When something goes spectacularly wrong and there is a monumental outage in service, how long is it before things are resolved?

2-3 hours or 2-3 days or longer?

How much would you say that costs you, when your website is down and/or your email packs it in.


f) Cost of (lack of) Risk Mitigation

We’ve heard some terrible stories about websites being lost because backups aren’t being done by the hosting provider.

We back up because our clients assume that’s what we’ll be doing.

Don’t assume your provider is keeping a reliable backup of your website, and I’d encourage you to back up your website regularly yourself. As once you’ve lost it, it’s gone forever – irrespective of how incompetent you feel the hosting provider has been.


You get what you pay for

Our experience over more than a decade is that you get what you pay for.

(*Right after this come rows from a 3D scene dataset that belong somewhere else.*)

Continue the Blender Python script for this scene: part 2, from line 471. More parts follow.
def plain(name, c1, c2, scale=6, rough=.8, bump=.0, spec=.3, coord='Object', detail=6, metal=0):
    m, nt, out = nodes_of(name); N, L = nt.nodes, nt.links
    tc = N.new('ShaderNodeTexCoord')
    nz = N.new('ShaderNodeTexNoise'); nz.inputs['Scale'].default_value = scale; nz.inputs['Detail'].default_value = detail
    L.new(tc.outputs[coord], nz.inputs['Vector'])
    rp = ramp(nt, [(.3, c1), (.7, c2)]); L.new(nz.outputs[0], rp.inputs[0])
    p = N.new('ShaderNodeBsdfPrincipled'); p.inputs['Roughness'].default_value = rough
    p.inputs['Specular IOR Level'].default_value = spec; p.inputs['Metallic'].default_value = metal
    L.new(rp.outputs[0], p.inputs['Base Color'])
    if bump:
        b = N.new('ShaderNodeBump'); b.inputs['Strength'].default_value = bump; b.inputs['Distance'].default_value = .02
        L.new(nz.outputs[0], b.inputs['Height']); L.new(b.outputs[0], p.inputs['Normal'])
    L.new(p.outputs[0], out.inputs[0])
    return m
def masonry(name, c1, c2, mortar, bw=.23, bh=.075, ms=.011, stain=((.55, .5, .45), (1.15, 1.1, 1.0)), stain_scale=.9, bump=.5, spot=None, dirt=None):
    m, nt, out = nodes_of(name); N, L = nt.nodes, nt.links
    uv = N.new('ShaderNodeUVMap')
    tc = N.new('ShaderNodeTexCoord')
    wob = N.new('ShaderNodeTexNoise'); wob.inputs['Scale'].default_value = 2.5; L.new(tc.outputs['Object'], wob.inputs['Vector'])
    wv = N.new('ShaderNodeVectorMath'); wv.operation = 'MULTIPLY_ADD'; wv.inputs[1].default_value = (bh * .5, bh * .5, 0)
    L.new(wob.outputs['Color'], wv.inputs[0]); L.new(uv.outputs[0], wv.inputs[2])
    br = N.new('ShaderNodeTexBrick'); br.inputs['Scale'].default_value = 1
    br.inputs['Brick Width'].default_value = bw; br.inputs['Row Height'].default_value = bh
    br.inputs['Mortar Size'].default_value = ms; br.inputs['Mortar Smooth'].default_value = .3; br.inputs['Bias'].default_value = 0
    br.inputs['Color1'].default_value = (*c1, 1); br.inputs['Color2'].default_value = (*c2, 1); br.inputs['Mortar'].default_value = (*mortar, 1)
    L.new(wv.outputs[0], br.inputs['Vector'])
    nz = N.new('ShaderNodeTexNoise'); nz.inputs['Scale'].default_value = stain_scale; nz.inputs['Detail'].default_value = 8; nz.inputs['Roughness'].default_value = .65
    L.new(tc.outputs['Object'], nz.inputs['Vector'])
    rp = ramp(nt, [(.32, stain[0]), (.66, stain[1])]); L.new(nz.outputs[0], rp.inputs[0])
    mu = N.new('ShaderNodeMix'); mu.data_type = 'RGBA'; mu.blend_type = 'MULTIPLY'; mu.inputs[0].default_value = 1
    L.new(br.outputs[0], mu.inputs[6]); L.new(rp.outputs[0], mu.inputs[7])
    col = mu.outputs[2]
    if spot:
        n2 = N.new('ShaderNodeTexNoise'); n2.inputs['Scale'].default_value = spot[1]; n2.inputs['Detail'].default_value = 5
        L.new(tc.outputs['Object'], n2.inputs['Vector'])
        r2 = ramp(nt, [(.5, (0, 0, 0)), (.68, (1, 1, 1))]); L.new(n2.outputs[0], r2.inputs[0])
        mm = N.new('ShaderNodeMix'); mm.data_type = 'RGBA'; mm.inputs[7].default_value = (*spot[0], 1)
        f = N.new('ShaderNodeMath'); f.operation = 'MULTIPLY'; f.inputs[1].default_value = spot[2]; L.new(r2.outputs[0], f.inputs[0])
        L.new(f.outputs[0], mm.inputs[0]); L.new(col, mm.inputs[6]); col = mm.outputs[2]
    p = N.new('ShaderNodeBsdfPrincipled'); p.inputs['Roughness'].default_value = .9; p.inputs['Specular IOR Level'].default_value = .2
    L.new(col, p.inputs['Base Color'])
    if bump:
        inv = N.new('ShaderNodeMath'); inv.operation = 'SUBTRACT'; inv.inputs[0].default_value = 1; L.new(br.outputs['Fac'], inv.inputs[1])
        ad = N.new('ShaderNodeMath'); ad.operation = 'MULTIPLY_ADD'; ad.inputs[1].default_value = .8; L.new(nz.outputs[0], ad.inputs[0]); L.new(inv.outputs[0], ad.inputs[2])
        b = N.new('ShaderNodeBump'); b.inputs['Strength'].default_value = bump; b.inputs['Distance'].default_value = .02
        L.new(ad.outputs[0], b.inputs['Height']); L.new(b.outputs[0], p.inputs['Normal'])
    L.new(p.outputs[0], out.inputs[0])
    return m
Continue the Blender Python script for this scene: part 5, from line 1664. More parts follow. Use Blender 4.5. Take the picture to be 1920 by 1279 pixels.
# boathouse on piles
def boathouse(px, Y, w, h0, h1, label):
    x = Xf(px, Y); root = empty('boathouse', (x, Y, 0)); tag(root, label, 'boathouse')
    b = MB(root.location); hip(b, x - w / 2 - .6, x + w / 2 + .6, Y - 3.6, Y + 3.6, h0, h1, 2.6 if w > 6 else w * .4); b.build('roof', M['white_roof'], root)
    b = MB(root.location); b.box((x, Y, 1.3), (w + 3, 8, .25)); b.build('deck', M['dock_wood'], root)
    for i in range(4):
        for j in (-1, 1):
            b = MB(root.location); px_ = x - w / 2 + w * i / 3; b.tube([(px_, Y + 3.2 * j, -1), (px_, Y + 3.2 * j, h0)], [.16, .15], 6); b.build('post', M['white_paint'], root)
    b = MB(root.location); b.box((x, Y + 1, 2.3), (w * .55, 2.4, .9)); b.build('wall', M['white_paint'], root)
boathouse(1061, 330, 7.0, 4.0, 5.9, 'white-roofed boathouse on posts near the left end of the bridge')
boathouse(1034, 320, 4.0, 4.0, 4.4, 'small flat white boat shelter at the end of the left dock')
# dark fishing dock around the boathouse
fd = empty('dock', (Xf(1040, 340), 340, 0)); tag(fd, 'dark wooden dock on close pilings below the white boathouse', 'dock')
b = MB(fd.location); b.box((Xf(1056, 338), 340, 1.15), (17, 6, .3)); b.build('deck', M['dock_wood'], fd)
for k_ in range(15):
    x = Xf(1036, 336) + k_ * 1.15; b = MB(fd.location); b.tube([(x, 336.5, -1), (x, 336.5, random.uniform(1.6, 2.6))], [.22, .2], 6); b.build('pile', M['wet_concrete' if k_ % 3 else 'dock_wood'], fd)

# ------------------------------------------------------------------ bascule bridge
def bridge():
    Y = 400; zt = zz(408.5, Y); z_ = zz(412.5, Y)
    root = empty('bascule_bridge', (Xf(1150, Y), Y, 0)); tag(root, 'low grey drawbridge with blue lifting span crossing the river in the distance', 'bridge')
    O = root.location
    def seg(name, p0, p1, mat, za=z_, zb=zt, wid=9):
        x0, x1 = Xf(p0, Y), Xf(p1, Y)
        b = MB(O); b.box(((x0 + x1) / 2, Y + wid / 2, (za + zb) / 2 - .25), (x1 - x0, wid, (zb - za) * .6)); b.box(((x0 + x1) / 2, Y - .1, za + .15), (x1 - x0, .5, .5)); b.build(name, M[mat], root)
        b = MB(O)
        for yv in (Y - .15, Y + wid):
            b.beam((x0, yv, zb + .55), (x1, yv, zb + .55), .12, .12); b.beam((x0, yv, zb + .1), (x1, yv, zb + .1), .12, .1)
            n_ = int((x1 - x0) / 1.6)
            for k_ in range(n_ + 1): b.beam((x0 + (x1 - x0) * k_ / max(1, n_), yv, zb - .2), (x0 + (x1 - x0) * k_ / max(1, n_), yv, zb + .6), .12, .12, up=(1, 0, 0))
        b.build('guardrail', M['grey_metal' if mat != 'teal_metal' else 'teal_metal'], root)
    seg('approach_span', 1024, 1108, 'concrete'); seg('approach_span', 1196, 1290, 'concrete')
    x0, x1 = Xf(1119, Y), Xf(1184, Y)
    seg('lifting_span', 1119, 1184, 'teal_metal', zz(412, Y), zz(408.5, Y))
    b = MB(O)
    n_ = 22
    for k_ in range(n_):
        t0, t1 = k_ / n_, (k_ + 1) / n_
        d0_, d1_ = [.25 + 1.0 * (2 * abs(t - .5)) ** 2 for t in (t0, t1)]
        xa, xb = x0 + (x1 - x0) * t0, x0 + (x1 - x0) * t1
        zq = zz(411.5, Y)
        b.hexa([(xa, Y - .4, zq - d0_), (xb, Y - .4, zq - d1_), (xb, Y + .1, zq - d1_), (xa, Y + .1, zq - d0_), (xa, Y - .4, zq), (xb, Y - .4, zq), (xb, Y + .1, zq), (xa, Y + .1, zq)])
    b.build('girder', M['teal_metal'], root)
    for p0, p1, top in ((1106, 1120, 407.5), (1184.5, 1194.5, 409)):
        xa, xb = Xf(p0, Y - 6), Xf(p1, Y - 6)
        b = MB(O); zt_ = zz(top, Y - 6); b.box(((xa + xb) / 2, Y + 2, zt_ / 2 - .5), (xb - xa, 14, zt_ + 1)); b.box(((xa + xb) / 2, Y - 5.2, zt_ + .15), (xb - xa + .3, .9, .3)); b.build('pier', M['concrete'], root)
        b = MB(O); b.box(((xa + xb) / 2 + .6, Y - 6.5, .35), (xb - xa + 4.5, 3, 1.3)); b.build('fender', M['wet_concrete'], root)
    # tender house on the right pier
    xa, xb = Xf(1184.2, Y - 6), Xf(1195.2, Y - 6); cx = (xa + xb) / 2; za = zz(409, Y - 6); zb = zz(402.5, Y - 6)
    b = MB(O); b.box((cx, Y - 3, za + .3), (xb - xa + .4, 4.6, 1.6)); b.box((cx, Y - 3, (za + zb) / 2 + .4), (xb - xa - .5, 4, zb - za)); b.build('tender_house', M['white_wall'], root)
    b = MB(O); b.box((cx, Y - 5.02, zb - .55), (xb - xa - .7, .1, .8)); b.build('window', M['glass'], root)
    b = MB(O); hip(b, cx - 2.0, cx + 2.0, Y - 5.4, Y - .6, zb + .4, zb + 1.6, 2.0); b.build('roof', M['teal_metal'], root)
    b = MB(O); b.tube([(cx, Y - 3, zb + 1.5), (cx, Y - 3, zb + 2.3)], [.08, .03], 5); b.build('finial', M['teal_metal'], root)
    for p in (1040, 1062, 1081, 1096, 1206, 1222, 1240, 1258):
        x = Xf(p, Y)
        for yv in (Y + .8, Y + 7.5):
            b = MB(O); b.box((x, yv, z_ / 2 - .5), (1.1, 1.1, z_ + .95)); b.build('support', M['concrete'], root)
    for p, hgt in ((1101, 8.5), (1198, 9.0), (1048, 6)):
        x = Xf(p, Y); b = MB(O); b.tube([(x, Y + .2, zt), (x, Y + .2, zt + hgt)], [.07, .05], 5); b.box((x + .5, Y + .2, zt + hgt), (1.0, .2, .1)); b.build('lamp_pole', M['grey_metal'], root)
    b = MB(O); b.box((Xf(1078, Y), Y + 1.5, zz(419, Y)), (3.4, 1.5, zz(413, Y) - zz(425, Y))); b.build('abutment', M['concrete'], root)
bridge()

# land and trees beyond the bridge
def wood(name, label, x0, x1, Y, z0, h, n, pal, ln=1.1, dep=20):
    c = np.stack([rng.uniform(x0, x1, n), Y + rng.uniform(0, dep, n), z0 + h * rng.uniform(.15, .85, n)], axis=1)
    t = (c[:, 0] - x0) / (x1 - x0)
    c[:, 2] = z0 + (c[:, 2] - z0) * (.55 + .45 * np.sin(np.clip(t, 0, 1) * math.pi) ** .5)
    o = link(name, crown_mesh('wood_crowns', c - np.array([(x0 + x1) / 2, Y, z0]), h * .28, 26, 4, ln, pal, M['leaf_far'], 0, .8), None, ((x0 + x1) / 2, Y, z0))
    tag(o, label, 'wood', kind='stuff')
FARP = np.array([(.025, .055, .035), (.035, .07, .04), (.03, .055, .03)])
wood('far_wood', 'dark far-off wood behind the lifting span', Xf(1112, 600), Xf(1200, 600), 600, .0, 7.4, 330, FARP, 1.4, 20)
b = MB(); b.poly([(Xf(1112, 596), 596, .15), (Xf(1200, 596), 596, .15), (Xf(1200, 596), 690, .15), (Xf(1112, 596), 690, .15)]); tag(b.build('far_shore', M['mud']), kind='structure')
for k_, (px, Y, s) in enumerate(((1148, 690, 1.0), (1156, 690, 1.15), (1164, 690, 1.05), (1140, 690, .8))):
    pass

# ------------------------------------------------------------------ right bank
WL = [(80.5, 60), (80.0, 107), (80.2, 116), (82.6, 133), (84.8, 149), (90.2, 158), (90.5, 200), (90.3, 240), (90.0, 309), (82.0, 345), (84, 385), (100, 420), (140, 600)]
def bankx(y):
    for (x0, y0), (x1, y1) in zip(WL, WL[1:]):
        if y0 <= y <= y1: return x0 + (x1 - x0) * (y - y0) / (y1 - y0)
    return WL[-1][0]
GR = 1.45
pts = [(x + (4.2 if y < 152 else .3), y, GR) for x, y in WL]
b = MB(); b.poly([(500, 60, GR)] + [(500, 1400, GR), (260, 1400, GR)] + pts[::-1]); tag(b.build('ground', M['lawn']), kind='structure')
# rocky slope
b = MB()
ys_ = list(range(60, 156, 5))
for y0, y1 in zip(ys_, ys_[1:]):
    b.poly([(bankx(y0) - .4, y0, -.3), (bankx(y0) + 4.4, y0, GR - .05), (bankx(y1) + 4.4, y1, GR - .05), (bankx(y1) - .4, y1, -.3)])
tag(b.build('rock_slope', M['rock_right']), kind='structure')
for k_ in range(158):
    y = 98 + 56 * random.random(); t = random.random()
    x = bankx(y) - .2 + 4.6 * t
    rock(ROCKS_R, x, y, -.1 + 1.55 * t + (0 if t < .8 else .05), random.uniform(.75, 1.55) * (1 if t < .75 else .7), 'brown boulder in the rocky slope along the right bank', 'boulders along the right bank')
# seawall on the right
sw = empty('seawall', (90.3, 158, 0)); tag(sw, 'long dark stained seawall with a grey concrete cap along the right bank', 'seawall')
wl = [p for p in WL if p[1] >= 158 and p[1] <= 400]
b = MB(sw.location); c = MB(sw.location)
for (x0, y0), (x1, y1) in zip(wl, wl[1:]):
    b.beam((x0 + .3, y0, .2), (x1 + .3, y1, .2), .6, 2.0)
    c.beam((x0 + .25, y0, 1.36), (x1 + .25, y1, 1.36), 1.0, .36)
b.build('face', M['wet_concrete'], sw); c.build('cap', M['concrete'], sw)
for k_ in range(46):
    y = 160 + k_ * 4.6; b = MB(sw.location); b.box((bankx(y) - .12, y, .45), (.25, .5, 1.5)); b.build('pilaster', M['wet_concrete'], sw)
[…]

That means that if you’re paying a very low price such as $1-$5 a month, you should expect that will be reflected in the service. Anything above $10-15 a month, is going to be dependent on the service provider. The more expensive doesn’t mean always that it’s better – that’s partly up to the service provider.

And as your site becomes more popular, expect to pay more. The more popular your site gets on a fixed plan, the more it’s going to like stuffing people into a mini.

In our case, for every hour we spend providing support to clients, we spend multiples of that on improving our systems and processes to provide a more reliable service. You can never be too prepared.